The Ross Report - 24 October 2014

The Ross Report
Friday, October 24, 2014

Thank you!

This is my first newsletter since the recent elections and I want to say a huge thank you. To the 21,000 people that voted for me - I appreciate you putting your faith in me again. To the hundreds of volunteers and supporters - I wouldn't be in this job without your unwavering support.

Parliament goes back

This week the 51st Parliament was opened with two important ceremonial occasions. Firstly the Commission Opening of Parliament where MPs were sworn in. Secondly with the State Opening of Parliament where His Excellency, the Governor-General of New Zealand, Sir Jerry Mateparae outlined the Government's agenda for the next three years. These ceremonies have been undertaken in New Zealand since Parliament first met in Auckland in 1854.
At the State Opening the Governor-General delivered the ‘Speech from the Throne’ to detail the work we will be doing on behalf of New Zealanders. It's an opportunity for us to reaffirm the commitments we made during the election campaign and to build on the work done in the past six years. Three of our main priorities outlined in the speech include:

  • building an even stronger economy,
  • improving education,
  • improving housing affordability.

Building an even stronger economy

A strong economy is the best way to improve the lives of all New Zealanders. Economic growth means more jobs and higher wages for hardworking New Zealanders. The economic settings we have put in place have led to the economy growing at 3.9% in the past year. This is the highest growth rate in a decade and sees New Zealand as one of the fastest growing economies in the OECD.

We will keep government spending under control, with a relentless focus on returning to surplus. Our long-term fiscal objective is to reduce net core Crown debt to 20 per cent of GDP by 2020. The belt tightening of the past six years also means we are in a position to increase investment on important services in a limited way. This new spending will be capped at $1 billion per year. This will enable us to keep encouraging the investment and enterprise needed to create new jobs and increase incomes. We will focus on rewarding New Zealanders’ hard work.

Improving education

Education is the best way to lift people out of poverty and improve their future prospects. This term we will be implementing our $359 million education initiative to raise teaching quality and school leadership to deliver a better education to every student. This initiative will help to keep the best teachers in the classroom and means the most highly effective teachers will be encouraged and rewarded for sharing their skills with others in their profession.
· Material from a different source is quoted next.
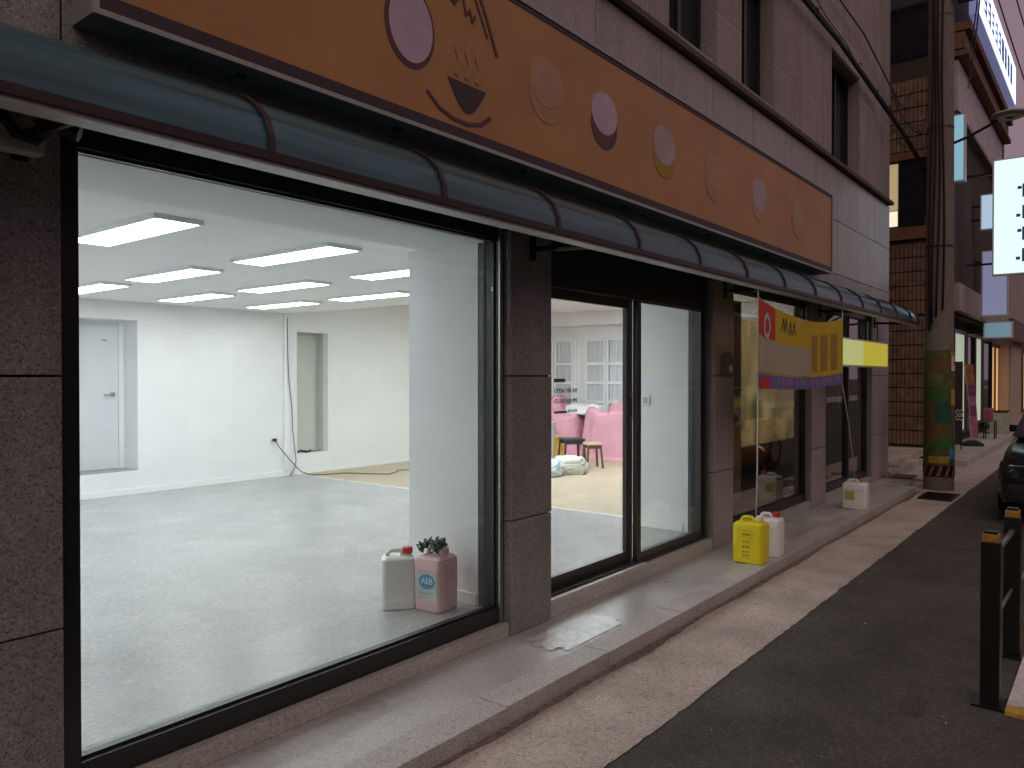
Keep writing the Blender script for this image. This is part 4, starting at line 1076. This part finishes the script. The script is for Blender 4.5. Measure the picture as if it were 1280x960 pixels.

We have also announced that we will invest up to $18 million a year over four years for 800,000 more teacher aide hours to support children who have conditions that affect their learning. This includes conditions such as dyslexia, ADHD and Asperger syndrome. These students don’t always meet the threshold for intensive special needs support under the current system, but we recognise they need assistance to learn and make the most of the opportunities they have at school. Our plan to boost teacher aide hours will see students who need more individual time given the help they need and our teachers feeling more supported. It's estimated about 4000 students will benefit from this initiative.

Improving housing affordability

Good quality housing and targeted support is important for the health and wellbeing of New Zealand families and communities. Housing remains an important issue, especially in Auckland, with land prices increasing faster than we would like them to. This is primarily due to a shortage of land being made available for development. One of the initiatives we have taken to slow escalating land prices is through Special Housing Areas. These SHAs are being used to increase the supply of land available for housing as well as fast tracking council consent processes.

Fixing the issue in the longer term will also mean making changes to the Resource Management Act. This Government is committed to introducing and passing a Resource Management Act reform package to provide more certainty, timeliness, and cost-effectiveness in resource allocation decisions. This will go hand in hand with our focus on freeing up more residential land, reducing compliance costs, improving sector productivity and facilitating competition in the building material market.

There is no single solution to housing affordability but a concerted effort across a range of areas will have an impact.